Los Juegos Olímpicos de Barcelona cumplen hoy 30 años de su inauguración, coincidiendo con la fiesta de Santiago Apóstol, patrono de España. Si una palabra puede resumir aquellos Juegos es “ilusión”, una ilusión colectiva que impregnó a toda una ciudad, a todos cuantos participaron en esta efemérides deportiva.
Hoy, a los 30 años de aquellos Juegos Olímpicos (dicen que los mejores de la historia), pocos se acuerdan en la ciudad de Barcelona de los éxitos deportivos más sobresalientes.
Pero una cosa sí recordamos todos: los 35.000 voluntarios que hicieron posible el éxito mundial de unos JJ.OO., junto a los 15.000 en los Juegos Paralímpicos.
Fueron estos voluntarios, repartidos por toda la ciudad, los grandes animadores con su entrega, con su sonrisa, con su ilusión, lo que más destacan los barceloneses hoy.
En la ceremonia de clausura de los Juegos, el presidente del COI (Comité Olímpico Internacional), el barcelonés Juan Antonio Samaranch, pudo pronunciar estas palabras elogiosas para los voluntarios.
Y junto con Samaranch, hay que destacar la labor del alcalde de la ciudad, Pasqual Maragall (hoy afectado de alzheimer), que transformó Barcelona en una ciudad cara al mar.
Los 35.000 voluntarios fueron seleccionados, después de un periodo de formación, de entre los 120.000 que, procedentes de toda España, habían solicitado una plaza de voluntario.
La "familia olímpica"
¿Qué hacían los voluntarios?

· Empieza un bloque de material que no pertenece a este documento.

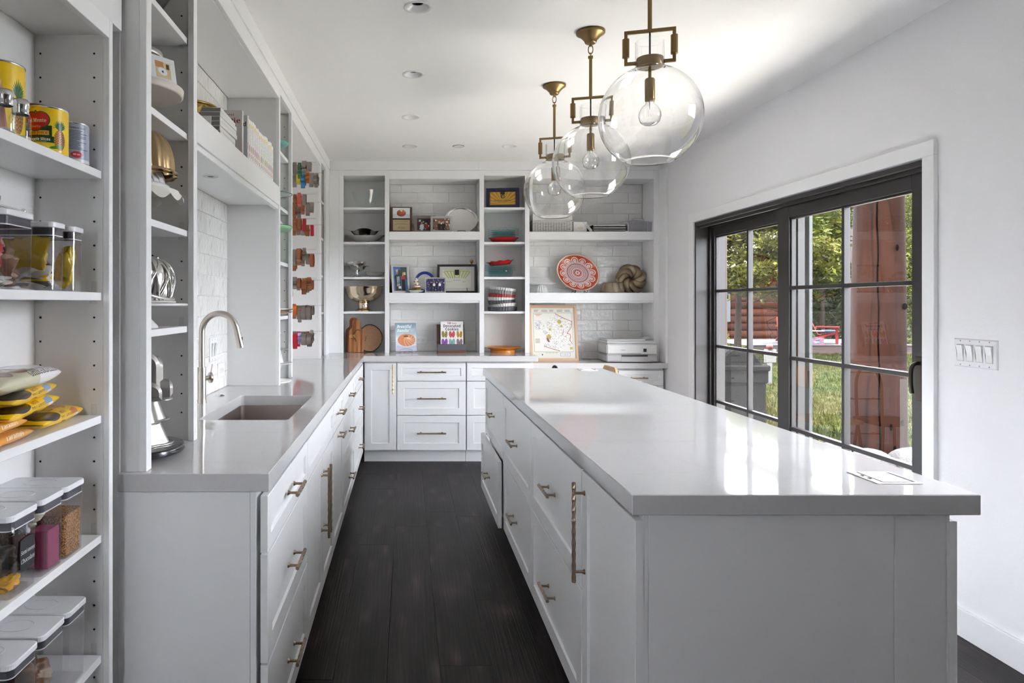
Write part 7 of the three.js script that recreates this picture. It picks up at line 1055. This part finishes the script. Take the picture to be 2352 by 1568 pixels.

Si decimos que un tercio de la organización de los JJ.OO. de Barcelona descansó sobre los voluntarios, en parte está dicho todo.
Unos estaban en la Villa Olímpica donde vivían los atletas o la llamada “familia olímpica”, otros en los estadios, al servicio de los atletas, los jueces, la organización, el público.

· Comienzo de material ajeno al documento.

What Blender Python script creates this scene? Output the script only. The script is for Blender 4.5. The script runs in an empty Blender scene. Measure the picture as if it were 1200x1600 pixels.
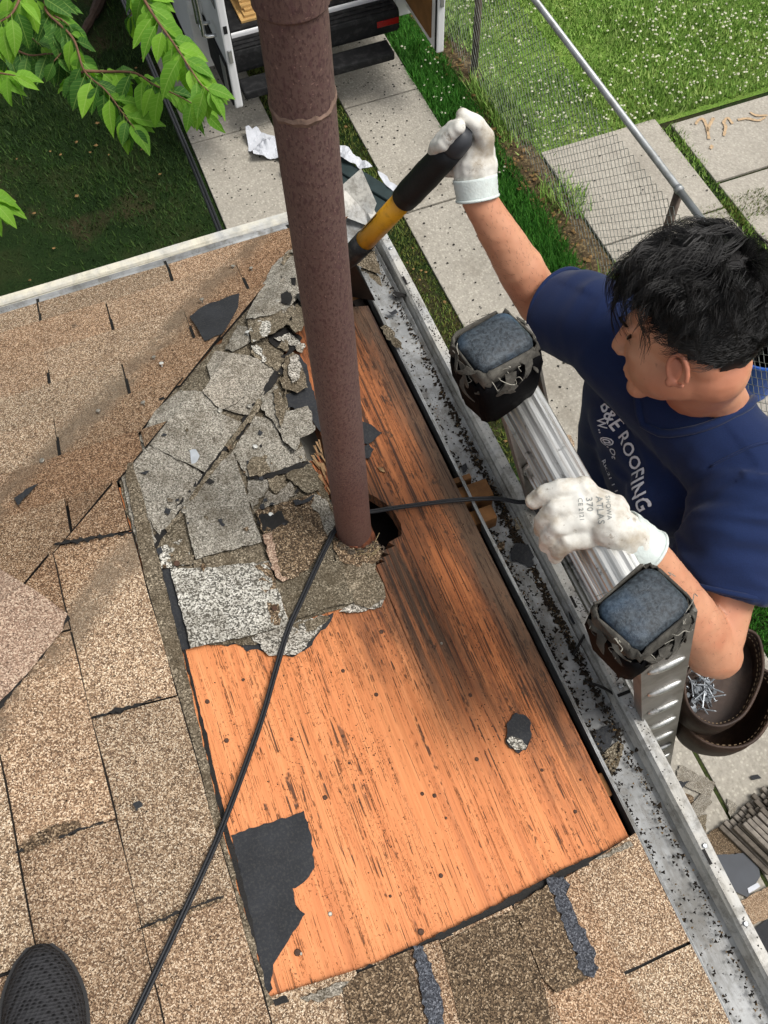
import bpy, bmesh, math, random
import numpy as np
from mathutils import Vector, Matrix, Euler, noise
from mathutils.bvhtree import BVHTree
random.seed(7); rng = np.random.default_rng(7)
S = bpy.context.scene
col = S.collection
rad = math.radians

# ------------------------------------------------------------------ camera
CZ = 4.7                                   # height of the camera above the driveway
F = 1450.0                                 # focal length for a picture 1200 x 1600
ROWS = ((0.93271217, -0.35971895, -0.02550065),    # camera right, in world axes
        (-0.32816672, -0.81732811, -0.47358354),   # camera down
        (0.14951457, 0.4500856, -0.88037966))      # camera forward
cam = bpy.data.cameras.new('camera')
cam.sensor_fit = 'VERTICAL'; cam.sensor_height = 24.0; cam.lens = 24.0*F/1600.0
cam.clip_start = 0.05; cam.clip_end = 500.0
cam_o = bpy.data.objects.new('camera', cam); col.objects.link(cam_o)
_r, _d, _f = (Vector(a) for a in ROWS)
mw = Matrix((( _r.x, -_d.x, -_f.x, 0.0), (_r.y, -_d.y, -_f.y, 0.0), (_r.z, -_d.z, -_f.z, CZ), (0, 0, 0, 1)))
cam_o.matrix_world = mw
S.camera = cam_o

# ------------------------------------------------------------------ sky, sun, exposure
SUN_EL, SUN_AZ = 62.0, 120.0               # azimuth clockwise from +Y
w = bpy.data.worlds.new('World'); S.world = w; w.use_nodes = True
wn = w.node_tree; wn.nodes.clear()
sky = wn.nodes.new('ShaderNodeTexSky'); sky.sky_type = 'NISHITA'; sky.sun_disc = False
sky.sun_elevation = rad(SUN_EL); sky.sun_rotation = rad(SUN_AZ)
sky.air_density = 1.0; sky.dust_density = 5.0; sky.ozone_density = 0.6
bg = wn.nodes.new('ShaderNodeBackground'); bg.inputs['Strength'].default_value = 0.125
hs = wn.nodes.new('ShaderNodeHueSaturation'); hs.inputs['Saturation'].default_value = 0.3
wo = wn.nodes.new('ShaderNodeOutputWorld')
wn.links.new(sky.outputs[0], hs.inputs['Color']); wn.links.new(hs.outputs[0], bg.inputs['Color']); wn.links.new(bg.outputs[0], wo.inputs['Surface'])
sl = bpy.data.lights.new('sun', 'SUN'); sl.energy = 1.5; sl.angle = rad(22); sl.color = (1.0, 0.965, 0.91)
so = bpy.data.objects.new('sun', sl); col.objects.link(so)
sdir = Vector((math.sin(rad(SUN_AZ))*math.cos(rad(SUN_EL)), math.cos(rad(SUN_AZ))*math.cos(rad(SUN_EL)), math.sin(rad(SUN_EL))))
so.rotation_euler = sdir.to_track_quat('Z', 'Y').to_euler()
S.view_settings.view_transform = 'Standard'; S.view_settings.look = 'None'
S.view_settings.gamma = 1.0; S.view_settings.use_curve_mapping = False
S.view_settings.exposure = 0.5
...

Otros en los servicios sanitarios, en el transporte, en la calle repartiendo agua fresca al público que acudía a las sedes olímpicas.

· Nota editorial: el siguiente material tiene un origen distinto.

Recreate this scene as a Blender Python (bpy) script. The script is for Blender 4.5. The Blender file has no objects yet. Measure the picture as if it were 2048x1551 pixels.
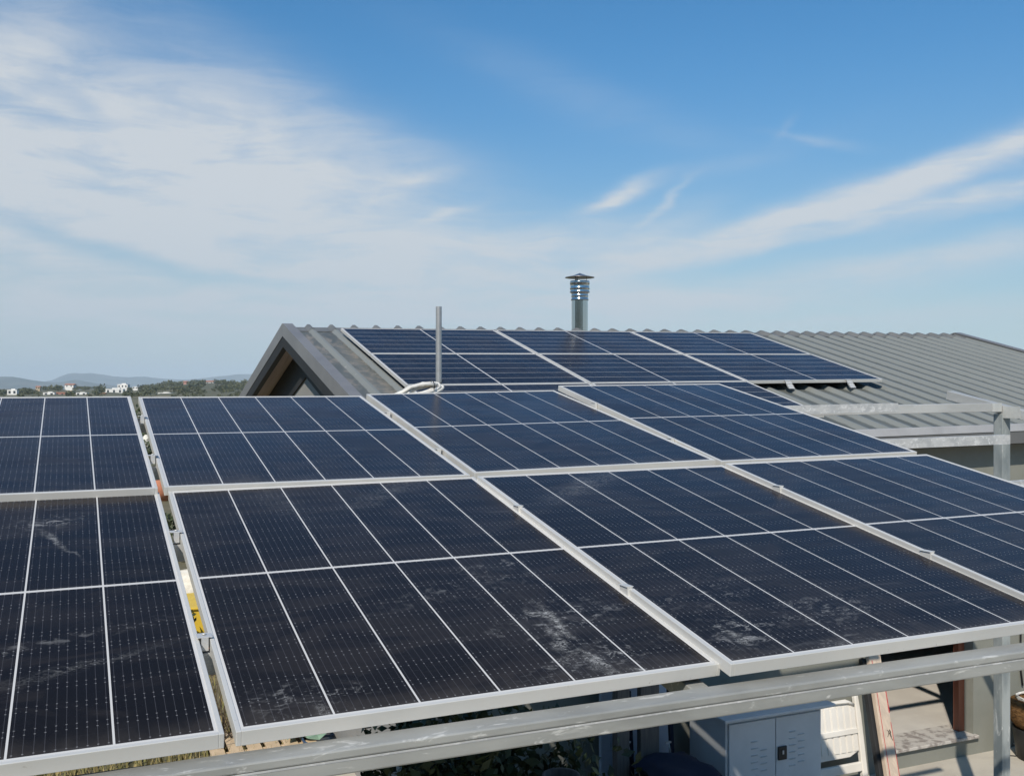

Todos recuerdan la imagen de aquel atleta británico, Derek Redmond, que poco antes de llegar a la meta se lesionó y quiso llegar a la meta arrastrándose con una pierna, hasta que su padre, Jim, bajó de las escaleras, saltó la barrera y ayudó a su hijo a llegar a la meta que llegó con lágrimas en los ojos. Jim fue un “voluntario” a pesar suyo.
Recuerdo un joven de unos 19-20 años que repartía agua fresca sacada de unos grandes recipientes con hielo.
Estaba contento y no paraba de ofrecer botellas de agua a los que pasábamos.
Yo le pregunté: “¿no te gustaría mejor estar en un estadio, en lugar de estar en la calle bajo este sol?” Era una calle ancha y sin árboles que conducía hacia el Estadio Olímpico.
Y me respondió: “Lo importante es ser útil. Para eso me hice voluntario, ¿no?”. Y añadió: “¡Claro que me gustaría estar en un estadio y ver a los grandes atletas…! A quién no le gustaría, pero cuando eres voluntario vas adonde puedas hacer un mejor servicio. No es una cosa de gustos”.
A la vuelta, el joven seguía ahí, tres horas después. Hablé de nuevo con él. Estaba un poco cansado.
Me dijo que su padre era conductor de camiones y él estudiaba Derecho (Leyes) en la Universidad Autónoma de Barcelona. No le he visto nunca más.
Sin la aportación de los voluntarios, no hubiera sido posible el éxito de los JJ.OO. de Barcelona’92.
Me acordé del muchacho que servía agua a los caminantes cuando escuché el himno final de los Juegos: “Amigos para siempre”.